Der Krieg in der Ukraine dauert nun schon bald fünf Monate, und ein Ende ist nicht in Sicht. Die Angriffe gegen die Zivilbevölkerung halten unvermindert an, in Teilen des Landes herrscht der blanke Terror der russischen Staatsführung. Das öffentliche Interesse an diesem Krieg nimmt dagegen langsam aber stetig ab, die Sorgen um unsere Energieversorgung treten immer mehr in den Vordergrund. Spekuliert die Bundesregierung auf genau diesen Effekt?
Tatsächlich muss der Eindruck entstehen, dass bei der deutschen Regierung der rhetorische Anspruch und die politische Wirklichkeit immer weiter auseinanderfallen. Zur Erinnerung: Der Bundeskanzler hat in seiner zu Recht viel gelobten Regierungserklärung am 27. Februar zugesagt, „ab sofort jedes Jahr mehr als 2 Prozent unseres Bruttoinlandsproduktes für die Verteidigung“ zur Verfügung zu stellen. Der Verteidigungsetat wird laut Haushaltsplan der Bundesregierung im nächsten Jahr aber nicht ansteigen, sondern um 300 Millionen Euro sinken! Aus dem schuldenfinanzierten Sondervermögen für die Bundeswehr sollen im nächsten Jahr nur rund 8,5 Milliarden Euro abfließen, womit zusammen absehbar die angekündigten 2 Prozent in keinem Fall erreicht werden können. Je nach Größe des Bruttoinlandsproduktes im Jahr 2023 werden es voraussichtlich nur 1,5-1,6 Prozent sein. Man muss es so klar sagen: Die Bundesregierung täuscht die Öffentlichkeit. Der Bundeskanzler wird seinem selbst gesetzten Anspruch für die Verteidigung unseres Landes nicht gerecht.
In dieses Bild passt dann auch das Verhalten der Bundesregierung bei den Waffenlieferungen in die Ukraine. Offenbar gibt es entgegen der Beschlussfassung des Deutschen Bundestages vom 28. April eine Weisung des Bundeskanzlers, der Ukraine bestimmte Waffen nicht zu liefern, darunter den in großer Stückzahl verfügbaren Kampfpanzer Marder.

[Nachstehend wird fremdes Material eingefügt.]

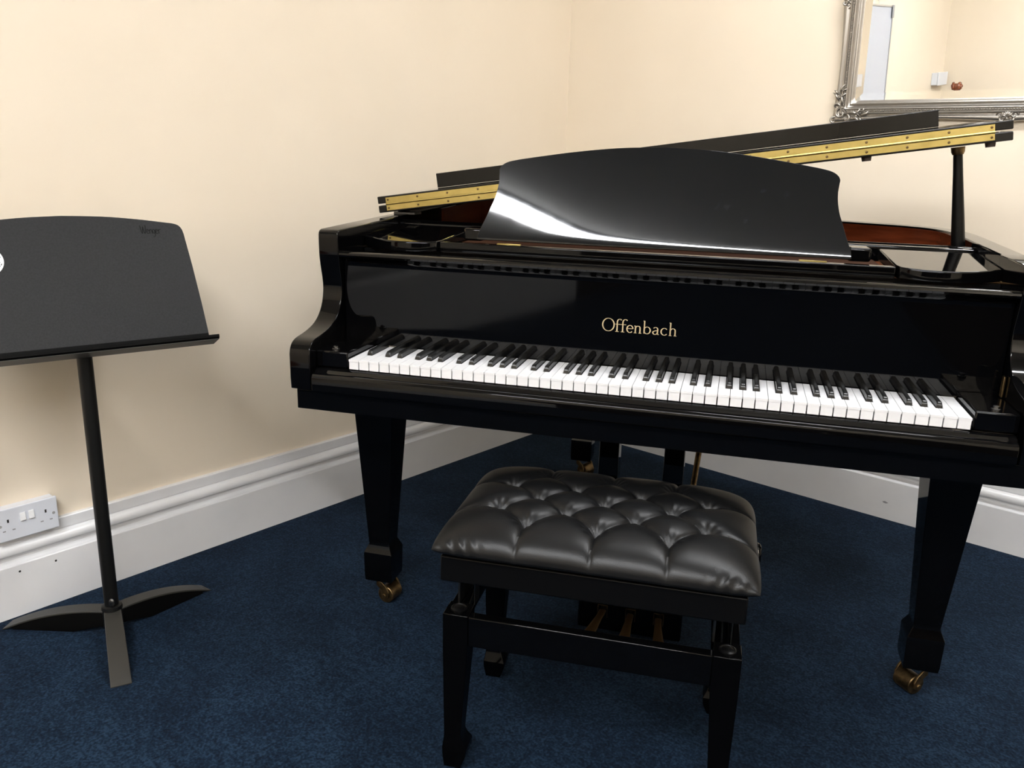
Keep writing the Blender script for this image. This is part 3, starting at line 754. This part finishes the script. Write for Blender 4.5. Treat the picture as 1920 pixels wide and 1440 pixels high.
# relief lettering
WL_ = [[(0, 70), (4, 30), (10, 5), (16, 35), (20, 62)], [(20, 62), (22, 30), (29, 5), (36, 35), (40, 74)],
       [(44, 24), (56, 27), (55, 38), (47, 38), (43, 20), (50, 5), (60, 10)], [(64, 38), (66, 4)], [(66, 26), (74, 38), (81, 32), (83, 4)],
       [(103, 34), (94, 38), (87, 24), (93, 8), (102, 12), (104, 36)], [(104, 36), (104, 2), (99, -18), (88, -16)],
       [(110, 24), (122, 27), (121, 38), (113, 38), (109, 20), (116, 5), (127, 10)], [(131, 38), (133, 4)], [(133, 26), (139, 37), (149, 36)]]
wl = MB(); ribbon(WL_, 5.5, lambda x, y: SP(0.165 + x * 0.00031, 0.2835 + y * 0.00031 - x * 0.00001, 0.0018), wl, 0.75)
obj('lettering', wl, M['mark'], deskp, label='dark raised script name Wenger')
stc = MB().prism([(0.033 * cos(2 * pi * i / 40), 0.033 * sin(2 * pi * i / 40)) for i in range(40)], lambda p, o: SP(-0.161 + p[0], 0.232 + p[1], o), 0.0016, 0.0020)
stk = obj('sticker', stc, M['paper'], deskp, label='round white sticker with dark marks')
sk = MB(); ribbon([[(-0.160, 0.250), (-0.153, 0.244), (-0.157, 0.238)], [(-0.163, 0.222), (-0.154, 0.229), (-0.147, 0.233)], [(-0.158, 0.214), (-0.150, 0.217)], [(-0.150, 0.208), (-0.147, 0.213)], [(-0.156, 0.204), (-0.151, 0.206)],
                  [(-0.21, 0.24), (-0.20, 0.25), (-0.185, 0.246), (-0.175, 0.252)], [(-0.213, 0.222), (-0.19, 0.227), (-0.172, 0.222)], [(-0.205, 0.205), (-0.185, 0.209), (-0.17, 0.203)]], 0.0022, lambda x, y: SP(-0.161 + (x + 0.184) * 0.767, 0.232 + (y - 0.222) * 0.767, 0.0022), sk, 0.7)
obj('sticker_marks', sk, M['mark'], stk)

# ------------------------------------------------------------------ double socket on the left wall
sock = thing('power_socket', 'white double power socket on the left wall above the skirting', 'socket', (0.0, -2.2305, 0.2555))
obj('back_box', MB().box(0.0, 0.027, -0.0705, 0.0705, -0.0405, 0.0405), M['plastic'], sock, bevel=0.002)
plate = obj('face_plate', MB().box(0.0272, 0.036, -0.0735, 0.0735, -0.043, 0.043), M['plastic'], sock, bevel=0.0025, segs=3)
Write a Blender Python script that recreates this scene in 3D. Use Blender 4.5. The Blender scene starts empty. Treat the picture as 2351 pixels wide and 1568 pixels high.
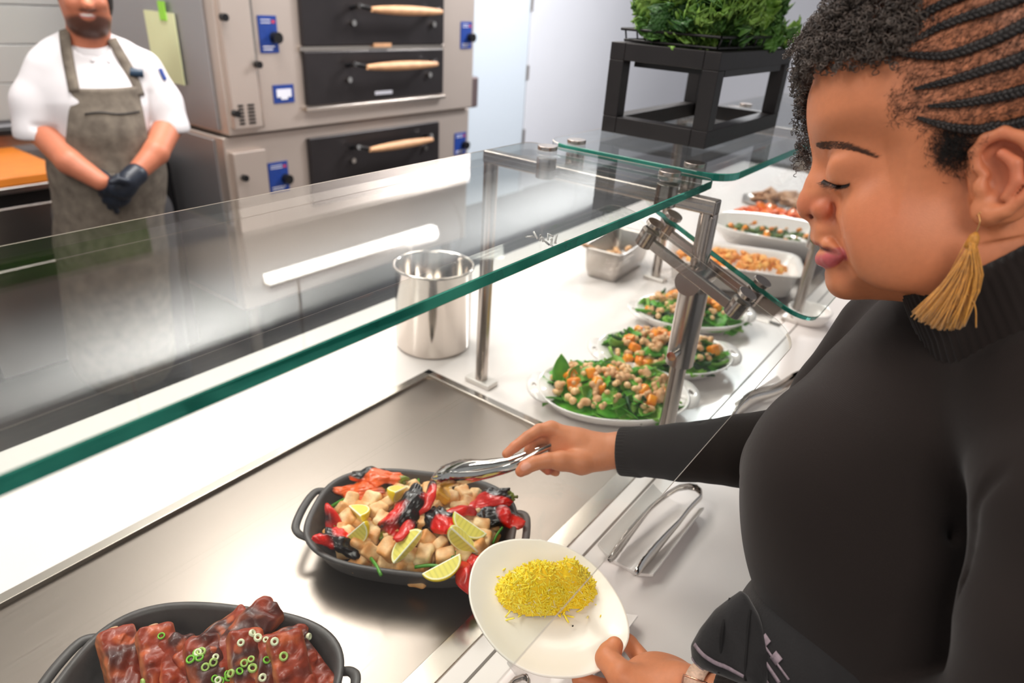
import bpy, bmesh, math, random
import numpy as np
from mathutils import Vector, Matrix
from mathutils.bvhtree import BVHTree
rnd = random.Random(7)
npr = np.random.RandomState(5)
SC = bpy.context.scene
COL = SC.collection
# ---------------------------------------------------------------- camera
CAMH = 0.75
FPX = 1524.9
CM = np.array([[0.60327074,-0.79528891,0.05983273],[-0.33385686,-0.31995595,-0.88666103],[0.72429553,0.51492109,-0.45853273]])
CC = np.array([1175.5,784.0]); CP = np.array([0,0,CAMH])
def ray(x,y): return CM.T@np.array([(x-CC[0])/FPX,(y-CC[1])/FPX,1.0])
def dep(x,y,D): return CP+ray(x,y)*D
def at(x,y,z=0.0):
    d=ray(x,y); return CP+d*(z-CAMH)/d[2]
def aty(x,y,Y):
    d=ray(x,y); return CP+d*Y/d[1]
def atx(x,y,X):
    d=ray(x,y); return CP+d*X/d[0]
cam=bpy.data.cameras.new('camera'); camo=bpy.data.objects.new('camera',cam); COL.objects.link(camo)
U,_,V=np.linalg.svd(CM); Rn=U@V
mw=Matrix.Identity(4)
for i in range(3):
    mw[i][0]=Rn[0][i]; mw[i][1]=-Rn[1][i]; mw[i][2]=-Rn[2][i]
mw[2][3]=CAMH
camo.matrix_world=mw
cam.sensor_width=36.0; cam.lens=36.0*FPX/2351; cam.clip_start=0.05
cam.dof.use_dof=True; cam.dof.focus_distance=0.72; cam.dof.aperture_fstop=4.5
SC.camera=camo
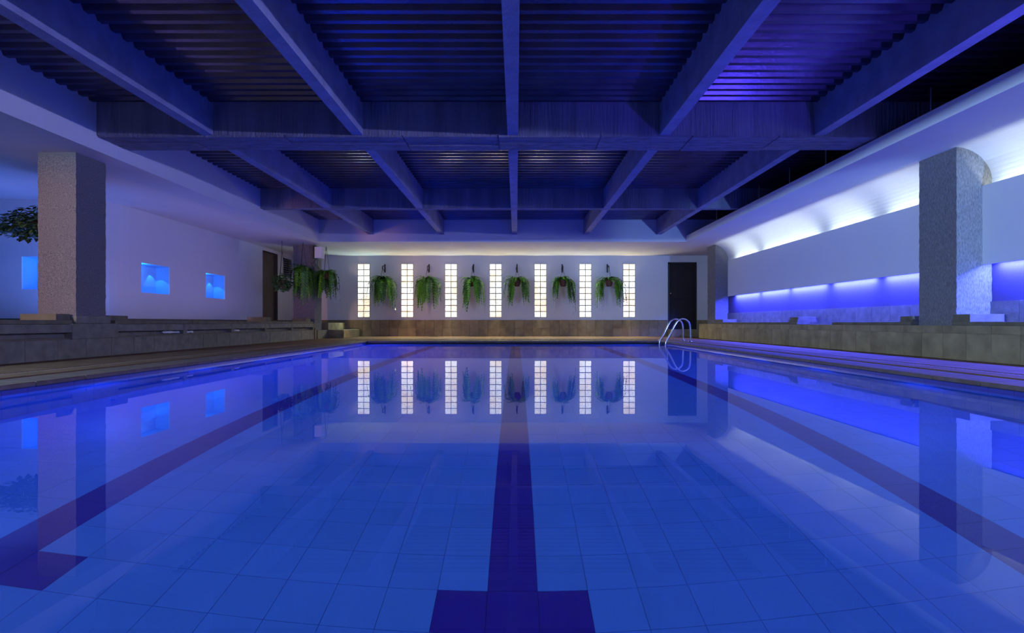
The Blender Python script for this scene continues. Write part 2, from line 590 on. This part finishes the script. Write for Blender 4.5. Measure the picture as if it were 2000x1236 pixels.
for n, x in enumerate(WX):
    win = struct(B(x - WW, x + WW, FY - .003, FY + .1, WZ0, WZ1).obj('window_%d' % (n + 1), M['mortar']),
                 'tall glowing glass block window, %s from the door end of the far wall' % ('first second third fourth fifth sixth seventh'.split()[6 - n]))
    for c in (-1, 1):
        for r in range(9):
            link('glass_block', block_me, win, (x + c * .0965, FY + .022, WZ0 + bh * (r + .5)))
# black door
door = struct(B(DX0 + .04, DX1 - .04, FY + .03, FY + .07, DZ0, DZ1 - .04).obj('door_1', M['door']), 'black door at the far end of the hall')
B(DX0, DX0 + .05, FY - .02, FY + .1, DZ0, DZ1).obj('door_frame', M['door'], door)
B(DX1 - .05, DX1, FY - .02, FY + .1, DZ0, DZ1).obj('door_frame', M['door'], door)
B(DX0, DX1, FY - .02, FY + .1, DZ1 - .05, DZ1).obj('door_frame', M['door'], door)
B(DX0 + .05, DX1 - .05, FY + .015, FY + .035, 1.30, 1.335).obj('rail', M['door'], door)
MB().lathe([(0, 0), (.025, .003), (.025, .03), (0, .034)], n=10).obj('knob', M['steel'], door).location = (DX0 + .09, FY + .0, 1.42)
land = MB().box(4.74, 5.74, 15.55, FY - .046, DZ, DZ0 - .002).obj('door_step', M['stone'])
tag(land, 'low stone step in front of the black door', 'step')

# ------------------------------------------------------------------ left wall, curved in plan, with lit niches and a doorway
LX = -7.05
PL = [(-13.0, 8.75), (-7.62, 8.75)]
for k in range(1, 8):
    a = math.pi / 2 * k / 8
    PL.append((-7.62 + .57 * math.sin(a), 9.32 - .57 * math.cos(a)))
PL += [(LX, 9.32), (LX, FY)]
NZ0, NZ1, ND = zc(.57), zc(1.13), .26
lw = MB()


def wall_seg(p, q, z0, z1, t=.02):
    d = Vector((q[0] - p[0], q[1] - p[1])).normalized()
    n = Vector((-d.y, d.x))                       # points away from the hall
    v = [(p[0], p[1]), (q[0], q[1]), (q[0] + n.x * t, q[1] + n.y * t), (p[0] + n.x * t, p[1] + n.y * t)]
    lw.add([(x, y, z0) for x, y in v] + [(x, y, z1) for x, y in v],
           [(0, 1, 2, 3), (4, 7, 6, 5), (0, 4, 5, 1), (1, 5, 6, 2), (2, 6, 7, 3), (3, 7, 4, 0)])


def wall_run(p, q, holes):
    """straight wall with rectangular holes given as (s0, s1, z0, z1) along it"""
    P, Q = Vector(p), Vector(q)
    Ln = (Q - P).length
    d = (Q - P) / Ln
    at = lambda s: tuple(P + d * s)
    s = 0
    for s0, s1, z0, z1 in holes:
        wall_seg(at(s), at(s0), 0, SZ)
        if z0 > 0:
            wall_seg(at(s0), at(s1), 0, z0)
        wall_seg(at(s0), at(s1), z1, SZ)
        s = s1
    wall_seg(at(s), at(Ln), 0, SZ)


N0 = (-8.45, -7.68)
N1 = (9.63, 10.42)
N2 = (11.63, 12.40)
DY = (14.24, 15.16)
LV = (15.50, 16.10)
wall_run(PL[0], PL[1], [(N0[0] + 13, N0[1] + 13, NZ0, NZ1)])
for p, q in zip(PL[1:-2], PL[2:-1]):
    wall_seg(p, q, 0, SZ)
wall_run(PL[-2], PL[-1], [(N1[0] - 9.32, N1[1] - 9.32, NZ0, NZ1), (N2[0] - 9.32, N2[1] - 9.32, NZ0, NZ1),
                          (DY[0] - 9.32, DY[1] - 9.32, .5, zc(2.02)), (LV[0] - 9.32, LV[1] - 9.32, zc(1.42), zc(1.97))])
wall_left = struct(lw.obj('wall_left', M['plaster']))
t = .015


def niche(x0, x1, y0, y1, facing):
    m_ = MB()
    z0, z1 = NZ0, NZ1
    if facing == 'x':          # opens towards +X at x1
        m_.box(x0 - t, x0, y0, y1, z0, z1)
        x1 -= .02
        m_.box(x0, x1, y0 - t, y0, z0, z1)
        m_.box(x0, x1, y1, y1 + t, z0, z1)
    else:                      # opens towards -Y at y0
        y0 += .02
        m_.box(x0, x1, y1, y1 + t, z0, z1)
        m_.box(x0 - t, x0, y0, y1, z0, z1)
        m_.box(x1, x1 + t, y0, y1, z0, z1)
    m_.box(x0, x1, y0, y1, z0 - t, z0)
    m_.box(x0, x1, y0, y1, z1, z1 + t)
    return m_.obj('niche', M['niche'], wall_left)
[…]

Der Krieg in der Ukraine wird aber erst enden, wenn die russische Staatsführung keine Chance auf zusätzlichen Geländegewinn mehr erkennt. Dafür jedoch fehlt es der Ukraine an wirksamen Waffensystemen und an Munition. Die zögerliche Haltung der deutschen Regierung verlängert damit diesen Krieg, Tag um Tag, Woche um Woche.
Im Zweifel weiß die Bundesregierung um diesen Zusammenhang. Warum macht sie es trotzdem? Welche Agenda hat der Bundeskanzler? Fällt er mit der SPD in die alten Muster zurück, in die innere Ablehnung der Bundeswehr, in die irrige Annahme, man könnte einer Aggression mit gutem Zureden begegnen? Herrscht in großen Teilen der SPD immer noch die alte und trotzdem immer wieder gescheiterte Illusion vor, man könne „Frieden schaffen ohne Waffen“? Oder rechnet die Bundesregierung gar mit einer zunehmenden Kriegsmüdigkeit der deutschen Bevölkerung und einer zunehmenden Angst um den eigenen Wohlstand? Wenn das so ist, dann ist es nur noch ein kleiner Schritt hin zum Verrat an der Ukraine. Wer aber die Ukraine verrät, der verrät auch unsere Freiheit und unsere Demokratie.
Es liegt am Bundeskanzler, diese Zweifel auszuräumen.